Pour aider à ouvrir ce débat, je termine par une suggestion : qu’un supergagnant puisse s’assurer, tous jeux confondus, 1000€ par jour pendant 40 années, soit 15 millions d’euros (et 30 pour un foyer). Une taxation forte (du revenu ou du capital) interviendrait au-delà. Pour la quasi-totalité des terriens, ce serait un prix extraordinaire ; pas pour une poignée de super-riches. Mais, d’une façon ou d’une autre, ils devront convaincre leurs contemporains de continuer de jouer avec eux malgré tous leurs hôtels (ce qu’aucun enfant de 10 ans n’accepterait au Monopoly…).

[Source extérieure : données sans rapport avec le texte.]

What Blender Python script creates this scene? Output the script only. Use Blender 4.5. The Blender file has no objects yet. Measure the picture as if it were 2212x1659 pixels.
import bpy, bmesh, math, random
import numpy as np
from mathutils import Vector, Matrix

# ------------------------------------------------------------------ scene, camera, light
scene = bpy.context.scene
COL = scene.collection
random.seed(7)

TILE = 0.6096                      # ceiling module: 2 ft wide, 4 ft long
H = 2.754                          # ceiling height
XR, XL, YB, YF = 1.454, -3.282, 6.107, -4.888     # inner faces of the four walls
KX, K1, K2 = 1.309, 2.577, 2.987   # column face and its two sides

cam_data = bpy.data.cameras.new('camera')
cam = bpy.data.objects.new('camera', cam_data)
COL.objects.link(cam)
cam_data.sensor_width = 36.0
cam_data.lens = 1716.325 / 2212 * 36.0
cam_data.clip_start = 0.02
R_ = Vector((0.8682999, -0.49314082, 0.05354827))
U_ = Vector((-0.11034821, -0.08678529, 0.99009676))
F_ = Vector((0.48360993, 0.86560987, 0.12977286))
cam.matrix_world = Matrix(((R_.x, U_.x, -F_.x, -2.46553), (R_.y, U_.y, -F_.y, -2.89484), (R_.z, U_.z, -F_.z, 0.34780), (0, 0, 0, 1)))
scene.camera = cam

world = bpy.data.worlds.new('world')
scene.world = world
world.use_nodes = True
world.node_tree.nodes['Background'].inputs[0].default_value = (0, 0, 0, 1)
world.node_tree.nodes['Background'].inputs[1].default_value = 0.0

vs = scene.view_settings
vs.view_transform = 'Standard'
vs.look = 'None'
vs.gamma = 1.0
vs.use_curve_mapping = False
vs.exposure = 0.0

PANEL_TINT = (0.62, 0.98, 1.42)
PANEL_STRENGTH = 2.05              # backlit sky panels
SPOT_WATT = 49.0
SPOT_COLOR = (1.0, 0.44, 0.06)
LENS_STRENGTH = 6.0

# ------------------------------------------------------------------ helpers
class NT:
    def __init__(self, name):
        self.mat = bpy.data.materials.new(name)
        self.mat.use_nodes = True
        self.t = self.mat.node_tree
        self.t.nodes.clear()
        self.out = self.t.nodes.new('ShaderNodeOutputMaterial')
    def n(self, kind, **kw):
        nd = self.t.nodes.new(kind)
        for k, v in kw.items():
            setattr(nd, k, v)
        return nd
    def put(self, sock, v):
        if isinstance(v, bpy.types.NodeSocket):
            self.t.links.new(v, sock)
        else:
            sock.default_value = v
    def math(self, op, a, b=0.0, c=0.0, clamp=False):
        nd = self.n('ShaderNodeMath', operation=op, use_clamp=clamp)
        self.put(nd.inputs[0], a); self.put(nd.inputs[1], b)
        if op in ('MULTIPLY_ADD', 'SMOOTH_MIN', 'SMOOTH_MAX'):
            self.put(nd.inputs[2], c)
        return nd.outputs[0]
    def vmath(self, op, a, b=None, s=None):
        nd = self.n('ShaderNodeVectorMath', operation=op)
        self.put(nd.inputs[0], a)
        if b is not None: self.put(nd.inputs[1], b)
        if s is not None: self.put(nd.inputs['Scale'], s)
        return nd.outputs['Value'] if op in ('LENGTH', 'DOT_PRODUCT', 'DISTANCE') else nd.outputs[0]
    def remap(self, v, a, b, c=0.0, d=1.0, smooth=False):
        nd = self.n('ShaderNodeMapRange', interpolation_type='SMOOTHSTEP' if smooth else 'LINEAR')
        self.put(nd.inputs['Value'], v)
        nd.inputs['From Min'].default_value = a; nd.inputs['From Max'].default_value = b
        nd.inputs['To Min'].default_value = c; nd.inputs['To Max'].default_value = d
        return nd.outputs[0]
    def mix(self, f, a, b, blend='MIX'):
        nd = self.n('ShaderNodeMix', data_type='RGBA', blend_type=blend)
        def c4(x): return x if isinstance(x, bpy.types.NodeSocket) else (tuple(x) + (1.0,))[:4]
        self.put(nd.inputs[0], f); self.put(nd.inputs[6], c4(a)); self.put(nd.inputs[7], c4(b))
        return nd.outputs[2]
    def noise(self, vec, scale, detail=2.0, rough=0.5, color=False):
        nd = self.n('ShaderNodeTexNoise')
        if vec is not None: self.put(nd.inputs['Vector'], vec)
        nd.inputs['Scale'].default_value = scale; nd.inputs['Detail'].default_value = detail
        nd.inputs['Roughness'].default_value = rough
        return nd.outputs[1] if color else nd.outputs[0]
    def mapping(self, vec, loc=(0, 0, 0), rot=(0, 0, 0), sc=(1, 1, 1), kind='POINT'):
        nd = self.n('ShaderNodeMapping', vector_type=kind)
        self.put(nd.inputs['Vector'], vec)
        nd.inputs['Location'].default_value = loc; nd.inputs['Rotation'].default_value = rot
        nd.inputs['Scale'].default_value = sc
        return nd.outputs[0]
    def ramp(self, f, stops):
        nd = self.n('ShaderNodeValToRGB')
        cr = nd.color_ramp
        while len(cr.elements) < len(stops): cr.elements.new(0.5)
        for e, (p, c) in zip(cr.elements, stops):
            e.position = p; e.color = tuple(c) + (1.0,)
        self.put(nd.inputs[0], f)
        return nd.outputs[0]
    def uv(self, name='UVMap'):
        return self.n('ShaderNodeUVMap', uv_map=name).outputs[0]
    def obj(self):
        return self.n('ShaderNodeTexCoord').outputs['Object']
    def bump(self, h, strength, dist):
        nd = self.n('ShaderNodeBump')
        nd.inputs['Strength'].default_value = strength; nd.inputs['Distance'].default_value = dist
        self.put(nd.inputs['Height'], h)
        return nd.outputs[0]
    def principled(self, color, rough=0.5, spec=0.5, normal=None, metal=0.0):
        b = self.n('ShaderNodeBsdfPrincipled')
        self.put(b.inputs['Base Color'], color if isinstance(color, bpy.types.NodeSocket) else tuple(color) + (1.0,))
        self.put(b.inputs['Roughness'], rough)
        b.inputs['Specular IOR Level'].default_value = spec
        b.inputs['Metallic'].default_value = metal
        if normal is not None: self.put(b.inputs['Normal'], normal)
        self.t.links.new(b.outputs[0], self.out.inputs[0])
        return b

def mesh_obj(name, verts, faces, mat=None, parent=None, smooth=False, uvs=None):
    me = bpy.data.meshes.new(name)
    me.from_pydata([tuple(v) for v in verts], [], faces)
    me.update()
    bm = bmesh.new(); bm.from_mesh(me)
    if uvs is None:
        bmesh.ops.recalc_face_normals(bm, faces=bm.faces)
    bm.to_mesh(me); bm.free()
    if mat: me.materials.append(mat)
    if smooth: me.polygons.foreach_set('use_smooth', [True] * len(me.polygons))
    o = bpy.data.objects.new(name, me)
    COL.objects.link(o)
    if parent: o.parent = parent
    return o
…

Et de même qu’il y avait des nobles à la nuit du 4 août politique, il y aura sûrement des milliardaires à la nuit du 4 août économique.

(Ces pages sont tirées d’un ouvrage à venir sur Le Bon Gouvernement)

Mots-clés : inégalité – morale – Rawls


[1] Cités par Louis Chauvel dans La Spirale du déclassement (Seuil, 2016)

[2] Voir par exemple “Heterogeneity and Persistence in Returns To Wealth” par Andreas Fagereng et alii.  qui s’intéresse à une société nordique pourtant de tradition égalitaire.

[3] Je laisse ici de côté le premier principe de Rawls de liberté et commente ce qu’on appelle généralement ses deuxième et troisième principes.